Melissa McCarthy stars as Michelle Darnell, a woman who has clawed her way up from an undignified childhood as an oft-rejected orphan to become the 47th wealthiest woman in America. We first meet her giving an absurdly overproduced seminar on how to obtain wealth before heading home, where she displays nothing approaching affection for the only other people in her life, her assistants. These are the doormat, Claire (Kristen Bell), and the sycophant, Tito (Cedric Yarbrough). Right after Claire finally works up the nerve to ask for a raise, however, Michelle is arrested and sentenced to six months in prison for insider trading. When she is released, all of her possessions have been seized, Tito won’t return her calls and she finds herself penniless and sleeping on the couch in Claire and her daughter’s small apartment. Before too long, though, inspiration strikes and Michelle is rallying her newfound, middle class friends into a new business venture.

Essentially, The Boss is a vehicle for little else than McCarthy’s unrelenting comic voice. Luckily, she’s surrounding by talents who can keep up, from heavy hitter thespians like Peter Dinklage and Kathy Bates to terrific comic actors like Tyler Labine, Cecily Strong and Kristen Schaal, as well as very minor but rewarding roles from Margo Martindale and Michael McDonald (The MadTV one, not the Doobie Brothers one). Still, McCarthy is nearly always in the driver’s seat, so much so that aspects other than her character take on her qualities. Michelle’s scheme involves creating her own Girl Scouts type of organization and the results play like a brashly foulmouthed Troop Beverly Hills, if that film included its pubescent squad punching their rivals in the vagina. Since coming into her own in Bridesmaids, McCarthy has always fit best into the R-rated realm and this time is no exception, barreling ahead with profanity and vulgarity that only increases as it goes.

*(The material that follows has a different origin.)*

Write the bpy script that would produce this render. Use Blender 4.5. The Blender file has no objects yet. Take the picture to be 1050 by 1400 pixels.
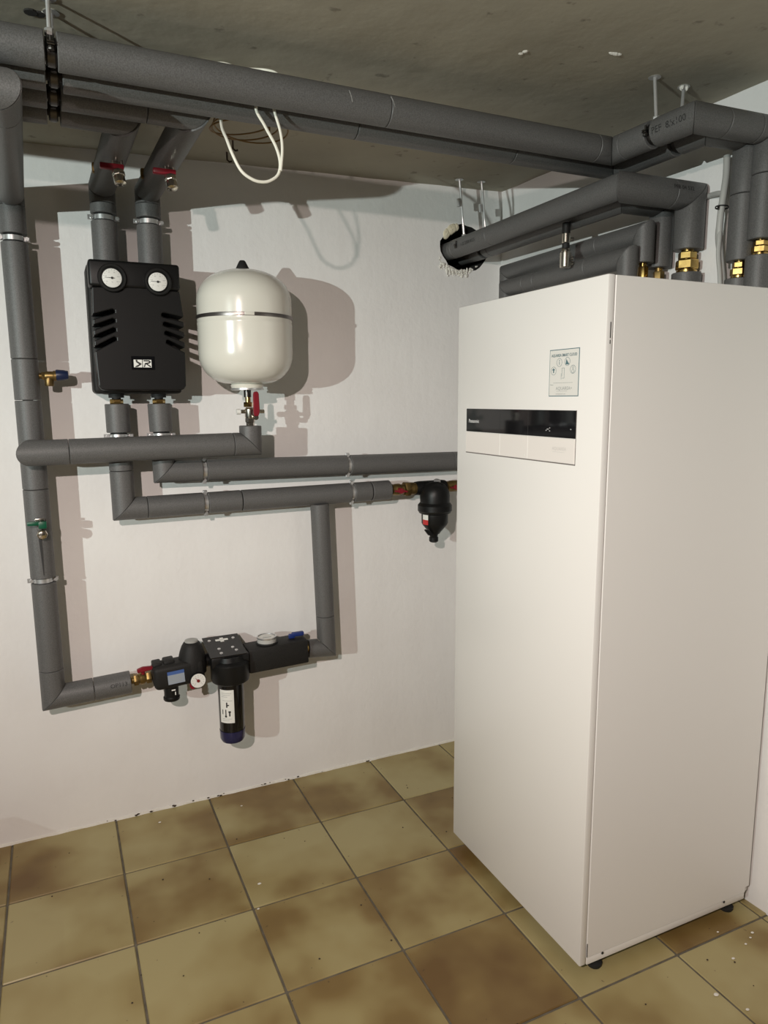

Perhaps, though, the uptick in swearing and repeated, explicit references to fellatio in the third act are an attempt to cover one of The Boss’s biggest weaknesses. As so often happens in studio comedies, the laughs start to wear a little thin near the end as the requirements of Aristotelian story structure bear down. We have to have the boneheaded misunderstanding that leads to the fallout between Michelle and Claire, the grand gesture to mend things and the heartwarming reconciliation (spoilers, I guess) so there’s less time for the inspired goofiness of earlier scenes, like the minutes-long sequence McCarthy performs with a retractor pulling her mouth into a horrifying maw (she’s preparing to have her teeth whitened). Then again, that also means there’s no room for the movie’s other letdown, CGI-aided physical comedy. Remember that awful airbag gag from Neighbors? It’s back here in the form of a temperamental fold-out sofa and it’s just as unfunny.

If there are any deeper ideas being explored in The Boss than the already noble pursuit of comedy, they will be found in the scenes in which Michelle is re-introduced to the world and lives of working people. When she’s released from prison and stranded on the side of the road having assumed a town car would be provided, it’s a laugh at the character’s expense but it’s also just one of many instances in which the wealthy are unable to function in the world the rest of us inhabit. The Boss addresses wage disparity in ways that are inelegant, to be sure, but sincere.

Even at its best, The Boss never reaches the heights of McCarthy’s collaborations with Paul Feig, like last year’s sublime Spy. But neither is it a sweaty, desperate mess like, say, the Pitch Perfect franchise. Falcone and McCarthy have landed somewhere in between and, with jokes as good as these, that’s good enough.